One of the most immediate expressions of climate change is the increased frequency and intensity of extreme heat events. In urban areas, extreme heat interacts with the heterogeneity of built surfaces and processes that can exacerbate or moderate their effects. Such disparities raise critical concerns for social equity and environmental justice, emphasizing the need for a comprehensive understanding of the underlying factors contributing to these discrepancies at the neighborhood level to inform targeted strategies to enhance equitable urban resilience.

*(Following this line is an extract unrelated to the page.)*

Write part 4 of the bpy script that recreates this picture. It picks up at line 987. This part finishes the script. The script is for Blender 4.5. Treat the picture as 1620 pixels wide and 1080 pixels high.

In this study, we incorporate detailed characterizations of vegetation cover (tree and grass fractions), irrigation patterns, anthropogenic heating, and urban morphology into a high-resolution high-fidelity urban microclimate modeling framework to capture the heterogeneity of urban heat/cool island effect at the neighborhood-scale. At the center of this modeling framework, we use WRF, the weather research and forecasting model, coupled to an Urban Canopy Model (UCM) and EnergyPlus, the Department of Energy (DOE) flagship building energy model. We further use high-resolution remotely sensed land surface temperature and ground-based observations to validate the microclimate variabilities captured by the model.

We use the Los Angeles metropolitan area, known for its diverse urban landscape, socio-economic disparities, and high susceptibility to extreme heat events, as a testbed where we use the described modeling framework to identify the interacting drivers that contribute to the variability of extreme heat conditions during historically high-impact heatwaves and their unequal impacts at the neighborhood-level. Our results show that the affluent neighborhoods experience a moderated level of extreme heat conditions, particularly due to their higher vegetation cover and generous irrigation practices. Socioeconomically disadvantaged communities, on the other hand, experience exacerbated extreme heat conditions due to high urban fraction and elevated levels of anthropogenic heating. The findings of this research inform policymakers, urban planners, and community leaders about the specific microclimate of each neighborhood, guiding the development of tailored adaptation and mitigation measures.